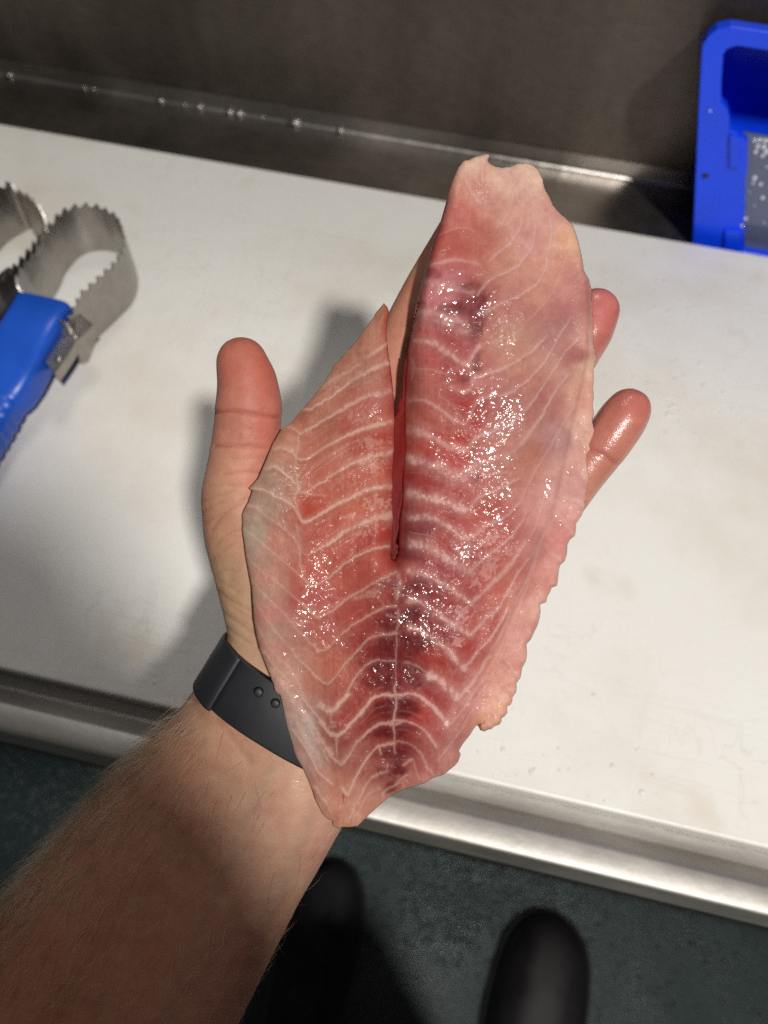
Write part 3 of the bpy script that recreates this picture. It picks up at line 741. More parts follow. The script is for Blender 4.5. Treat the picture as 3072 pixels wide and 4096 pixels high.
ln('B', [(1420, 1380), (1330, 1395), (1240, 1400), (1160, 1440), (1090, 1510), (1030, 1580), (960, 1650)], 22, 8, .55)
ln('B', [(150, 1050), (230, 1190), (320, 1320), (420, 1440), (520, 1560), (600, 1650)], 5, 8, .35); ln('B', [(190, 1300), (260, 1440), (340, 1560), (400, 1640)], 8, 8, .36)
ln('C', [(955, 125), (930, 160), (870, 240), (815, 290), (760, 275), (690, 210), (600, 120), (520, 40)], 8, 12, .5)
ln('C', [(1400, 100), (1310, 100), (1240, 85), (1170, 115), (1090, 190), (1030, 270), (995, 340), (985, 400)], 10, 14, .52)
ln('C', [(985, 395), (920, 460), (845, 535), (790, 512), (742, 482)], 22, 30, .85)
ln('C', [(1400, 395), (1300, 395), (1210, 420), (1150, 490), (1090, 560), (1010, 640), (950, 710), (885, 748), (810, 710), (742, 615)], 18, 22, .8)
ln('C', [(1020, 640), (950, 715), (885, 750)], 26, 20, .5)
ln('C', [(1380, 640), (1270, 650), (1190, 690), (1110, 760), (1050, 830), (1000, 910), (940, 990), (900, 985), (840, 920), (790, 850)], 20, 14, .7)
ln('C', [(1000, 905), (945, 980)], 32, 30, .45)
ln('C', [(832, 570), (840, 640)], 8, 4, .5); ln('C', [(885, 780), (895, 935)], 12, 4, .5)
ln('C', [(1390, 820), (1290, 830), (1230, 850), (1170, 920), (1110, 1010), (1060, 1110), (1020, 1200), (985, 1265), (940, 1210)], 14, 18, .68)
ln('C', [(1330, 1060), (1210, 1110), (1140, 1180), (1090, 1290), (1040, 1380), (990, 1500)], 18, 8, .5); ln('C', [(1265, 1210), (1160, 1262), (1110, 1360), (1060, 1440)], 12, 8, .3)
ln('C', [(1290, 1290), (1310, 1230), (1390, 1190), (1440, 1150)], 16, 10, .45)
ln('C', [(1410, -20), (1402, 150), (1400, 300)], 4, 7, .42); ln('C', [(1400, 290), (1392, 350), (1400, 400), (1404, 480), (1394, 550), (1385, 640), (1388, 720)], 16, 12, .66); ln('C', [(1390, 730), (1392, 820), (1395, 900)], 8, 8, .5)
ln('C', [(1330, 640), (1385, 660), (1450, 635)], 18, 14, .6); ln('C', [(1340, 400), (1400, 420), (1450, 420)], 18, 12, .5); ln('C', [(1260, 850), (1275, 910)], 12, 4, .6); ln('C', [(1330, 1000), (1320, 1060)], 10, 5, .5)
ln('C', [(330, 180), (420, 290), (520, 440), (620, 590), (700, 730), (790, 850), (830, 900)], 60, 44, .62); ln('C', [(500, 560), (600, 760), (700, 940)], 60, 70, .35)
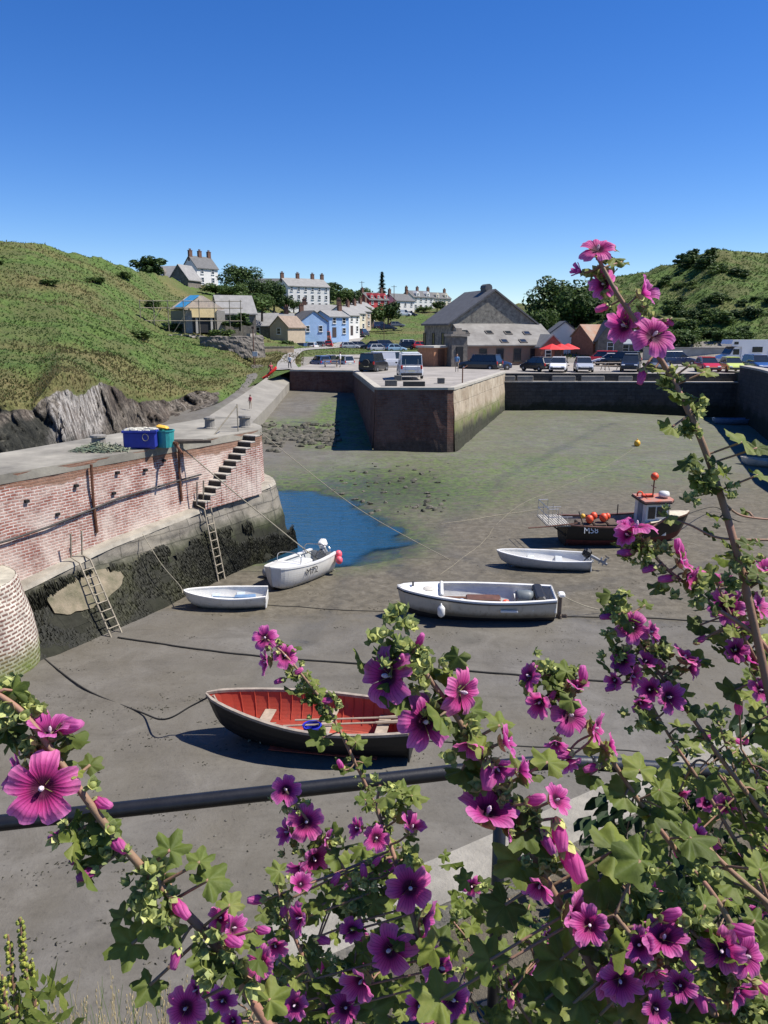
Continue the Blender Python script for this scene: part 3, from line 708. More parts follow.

Exercise instructions. Without the pictures, restate each entry exactly.

Answer to this task.
Write part 3 of the bpy script that recreates this picture. It picks up at line 741. More parts follow. The script is for Blender 4.5. Treat the picture as 3072 pixels wide and 4096 pixels high.
ln('B', [(1420, 1380), (1330, 1395), (1240, 1400), (1160, 1440), (1090, 1510), (1030, 1580), (960, 1650)], 22, 8, .55)
ln('B', [(150, 1050), (230, 1190), (320, 1320), (420, 1440), (520, 1560), (600, 1650)], 5, 8, .35); ln('B', [(190, 1300), (260, 1440), (340, 1560), (400, 1640)], 8, 8, .36)
ln('C', [(955, 125), (930, 160), (870, 240), (815, 290), (760, 275), (690, 210), (600, 120), (520, 40)], 8, 12, .5)
ln('C', [(1400, 100), (1310, 100), (1240, 85), (1170, 115), (1090, 190), (1030, 270), (995, 340), (985, 400)], 10, 14, .52)
ln('C', [(985, 395), (920, 460), (845, 535), (790, 512), (742, 482)], 22, 30, .85)
ln('C', [(1400, 395), (1300, 395), (1210, 420), (1150, 490), (1090, 560), (1010, 640), (950, 710), (885, 748), (810, 710), (742, 615)], 18, 22, .8)
ln('C', [(1020, 640), (950, 715), (885, 750)], 26, 20, .5)
ln('C', [(1380, 640), (1270, 650), (1190, 690), (1110, 760), (1050, 830), (1000, 910), (940, 990), (900, 985), (840, 920), (790, 850)], 20, 14, .7)
ln('C', [(1000, 905), (945, 980)], 32, 30, .45)
ln('C', [(832, 570), (840, 640)], 8, 4, .5); ln('C', [(885, 780), (895, 935)], 12, 4, .5)
ln('C', [(1390, 820), (1290, 830), (1230, 850), (1170, 920), (1110, 1010), (1060, 1110), (1020, 1200), (985, 1265), (940, 1210)], 14, 18, .68)
ln('C', [(1330, 1060), (1210, 1110), (1140, 1180), (1090, 1290), (1040, 1380), (990, 1500)], 18, 8, .5); ln('C', [(1265, 1210), (1160, 1262), (1110, 1360), (1060, 1440)], 12, 8, .3)
ln('C', [(1290, 1290), (1310, 1230), (1390, 1190), (1440, 1150)], 16, 10, .45)
ln('C', [(1410, -20), (1402, 150), (1400, 300)], 4, 7, .42); ln('C', [(1400, 290), (1392, 350), (1400, 400), (1404, 480), (1394, 550), (1385, 640), (1388, 720)], 16, 12, .66); ln('C', [(1390, 730), (1392, 820), (1395, 900)], 8, 8, .5)
ln('C', [(1330, 640), (1385, 660), (1450, 635)], 18, 14, .6); ln('C', [(1340, 400), (1400, 420), (1450, 420)], 18, 12, .5); ln('C', [(1260, 850), (1275, 910)], 12, 4, .6); ln('C', [(1330, 1000), (1320, 1060)], 10, 5, .5)
ln('C', [(330, 180), (420, 290), (520, 440), (620, 590), (700, 730), (790, 850), (830, 900)], 60, 44, .62); ln('C', [(500, 560), (600, 760), (700, 940)], 60, 70, .35)
Continue the Blender Python script for this scene: part 3, from line 708. More parts follow.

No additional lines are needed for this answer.